Riprende il vento
contrario all’impresa

La maggior parte degli economisti e sociologi che animano il dibattito internazionale, sono concordi nel ritenere che la parola impresa evochi il concetto di lavoro e socialità, così come la parola imprenditore richiami il binomio produzione-occupazione. Non mancano tuttavia posizioni fuori dal coro, a volte anche autorevoli, altre pretestuose, che soffiano nuovi venti populisti contro tali due figure da sempre centriche - impresa e imprenditore - nello sviluppo socioeconomico occidentale. È accaduto,

di recente, in occasione del varo del Decreto dignità, che oltre ad alcune misure preordinate a contenere la precarietà nel lavoro giovanile, prevede forti penalizzazioni per le imprese che delocalizzano, nel caso abbiano goduto di contributi statali. Il provvedimento non appare particolarmente incisivo, ma l’enfasi con la quale è stato presentato dal vice presedente del Consiglio Di Maio ha diffuso la convinzione che fosse ispirato da una volontà punitiva nei confronti delle imprese. Ciò ha alimentato una vivace protesta da parte del presidente di Confindustria Boccia, che ha reso necessario un intervento correttivo del presidente del Consiglio Conte. Ha enormemente colpito, però, come alcuni Parlamentari vicini al governo, mostrando un’evidente acredine anti industriale, abbiano approfittato dell’occasione per rilanciare la minaccia in interviste e dibattiti televisivi: «Ora pagheranno le imprese e non i lavoratori». Tutto ciò, come se l’impresa fossa tutt’altra cosa rispetto alla comunità di operai e dipendenti che vi lavorano e come se l’imprenditore fosse principalmente deputato allo sfruttamento di persone.

La storia è prodiga di figure imprenditoriali che rientrano nell’alveo del capitalismo etico e umanistico e che attestano la funzione sociale del capitano d’impresa. Ciò non toglie che anche tra chi mette assieme i fattori della produzione si possano nascondere gli stessi difetti, gli stessi limiti, gli stessi peccati che caratterizzano altre professioni. Non ha alcun senso, però, partire da situazioni marginali per colpire nel mucchio e condannare l’intero mondo imprenditoriale. Senza la rivoluzione industriale il mondo vivrebbe in una condizione di indigenza assoluta; la stessa vita media di ogni essere umano corrisponderebbe alla metà di quella attuale.

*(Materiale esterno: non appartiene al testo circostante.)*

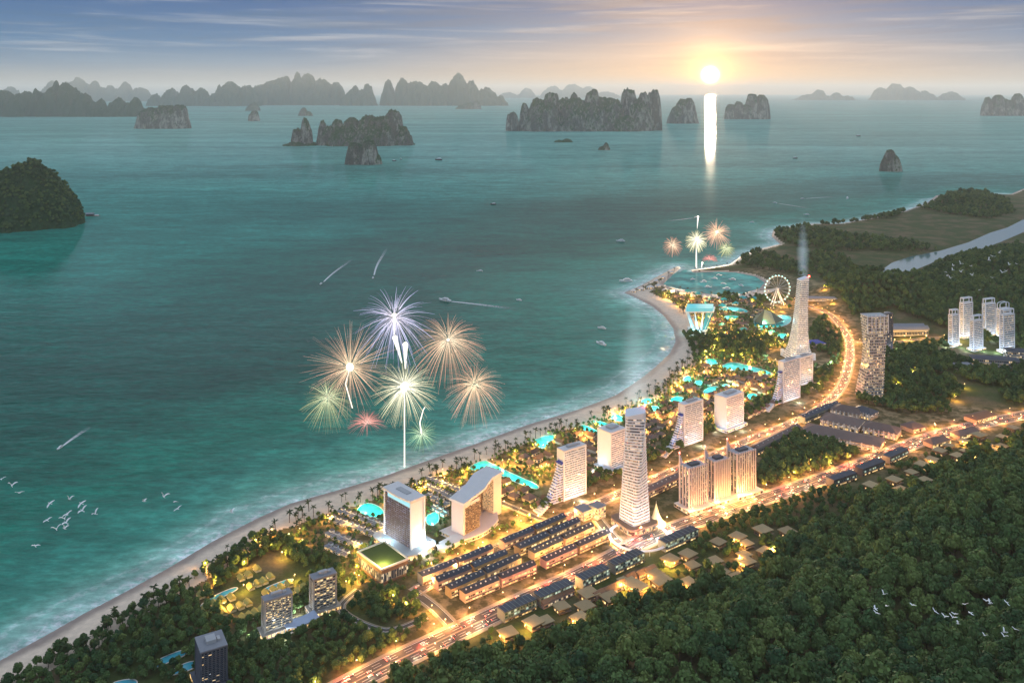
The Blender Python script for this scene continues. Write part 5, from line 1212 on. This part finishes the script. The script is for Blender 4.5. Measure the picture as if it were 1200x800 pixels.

È merito del sistema-impresa se sono stati possibili progressi insperati in campo economico, scientifico e sanitario. Purtroppo, i traguardi e i progressi che hanno interessato l’umanità, vengono spesso taciuti o sottovalutati, seguendo una moda assai diffusa, quella di soffermarsi prevalentemente sugli aspetti negativi e scellerati prodotti dalla quotidianità. Accade, così, che il progresso dell’umanità sia considerato da alcuni come un evento naturale e non anche la conseguenza dei benefici prodotti dal diffondersi in tutto il mondo di valide iniziative imprenditoriali.

Questa posizione ha avuto ampio consenso negli anni scorsi nell’ambito del M5S, accompagnata dalla diffusione di una dura critica sociale, qualificabile come antindustriale-antiprogressista e riconducibile a questi aspetti principali: un rifiuto categorico dell’idea di progresso; l’esaltazione della decrescita felice; un giudizio critico rispetto alle promesse della modernità; una messa in discussione assoluta dei benefici della tecnologia. C’è dunque da augurarsi che l’esperienza di governo - con la necessità di trovare soluzioni efficaci ai tanti problemi sociali e occupazionali presenti in vaste aree del Paese - esca dal perimetro opportunistico del «gioco all’equivoco» e faccia la giusta chiarezza sul tema. Tutto è criticabile e migliorabile, ma è altrettanto urgente ed importante partire da un condiviso concetto universale: non esistono altri sistemi in grado di generare ricchezza diffusa e posti di lavoro al di fuori di quello imprenditoriale.